Driving south along the A83 the other day, I was listening to Jazz Line-Up on the radio, and they played a beautiful vocal version of the tune. I hadn’t really listened to the words before – I don’t think I have the tune with vocals – and concentrating in the car, they struck me as rather beautiful, in an October, melancholic way:

The falling leaves drift by the window
The autumn leaves of red and gold
I see your lips, the summer kisses
The sun-burned hands I used to hold

Since you went away the days grow long
And soon I’ll hear old winters song
But I miss you most of all my darling
When autumn leaves start to fall

– Johnny Mercer

Along similar lines, I recently read the Time Traveller’s Wife – I’ll probably talk about that some other time – but it contained several lines of poetry I rather liked.

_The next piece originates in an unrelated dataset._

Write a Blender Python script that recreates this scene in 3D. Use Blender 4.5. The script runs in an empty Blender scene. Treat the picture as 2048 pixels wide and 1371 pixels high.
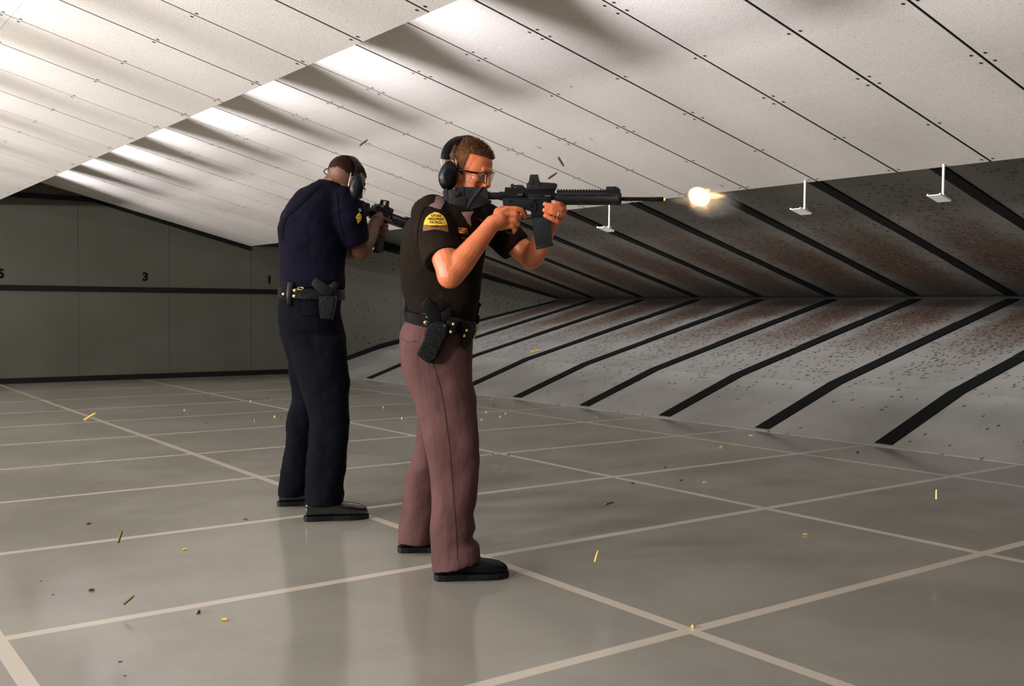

I don’t read poetry – it doesn’t make sense to me – but I did like these lines:

The heart asks pleasure first
and then excuse from pain

– Emily Dickinson

Big Art.

Two of the festival exhibitions in Edinburgh look at big art.  Though the festival is long over, the art shows carry on into October and November – with one going on until January.  Which is good, since it means one can space out the visits and not get too overloaded.  Unfortunately, this doesn’t stop me waiting until the last minute before seeing the shows.

Van Gogh and Britain

This was a funny show: it was like it didn’t know why it was there.  The precept was to gather together a series of paintings that had some connection with Britain – they had been bought at some point by British collectors.

But this meant it was a show which lacked coherence: it wasn’t a complete review of Van Gogh’s painting, although it was arranged chronologically; the only thing that the works had in common aside from Van Gogh was that they had been owned at some point by someone living in Britain.  And, of course, that the National Galleries of Scotland could get the loan of them.

There were some good paintings – some of Van Gogh’s iconic works: A Wheatfield, with Cypresses and Olive Trees (both of which are on display in the National Gallery of Scotland), for instance; but the whole didn’t really enthuse me.

A Wheatfield, with Cypresses
Vincent Van Gogh – A Wheatfield, with Cypresses – National Gallery of Scotland

Perhaps it was down to the familiarity of the images.  Van Gogh was very prolific, and maybe he should have weeded out the works he wanted to keep for posterity – though it isn’t his fault the market in his work soared after his death.

There was one aspect I found particularly annoying.  Because the exhibition was based around the ownership, the text accompanying the pictures focused on the owners and the prices they had paid for the paintings.  For me, this seemed to miss the point of the pictures completely.  I didn’t really care who had owned the painting or how they were ahead of their time, buying them when no one else would.  There was one sad story though: A friend of Van Gogh’s, Alexander Reid, sent one of the pictures – his portrait – home to his father in Glasgow; he hated it and sold it quickly to a dealer for £5 (albeit that that is about £22,000 in today’s money!).

Ron Mueck

Ron Mueck is a sculpture; I hadn’t heard of him before the publicity for this show.  He started off as a model maker – he worked in Jim Henson’s studio, before working as a model-maker for advertising.

He became a sculpture in the nineties, making giant images of people – and minutes ones, as well.  They are frighteningly realistic – but huge.  I found the exhibition quite disturbing, though it was hard to say why. 

I couldn’t help thinking that this was craft rather than art: he is very, very good at recreating the human form, in all its detail – men’s chins that need shaving; sweating follicles; a newborn baby’s head with blood and gunk (the baby was about ten feet long).

Ron Mueck – In Bed
Ron Mueck – In Bed – National Gallery of Scotland

And it did disturb me – I felt like Gulliver in Brobdingnag looking at the resting woman (and where did they find such a huge duvet?!) – but I am not sure that it made me think very much, other than that this was an amazing technique.

It was fascinating and beautiful, but also left me quite cold.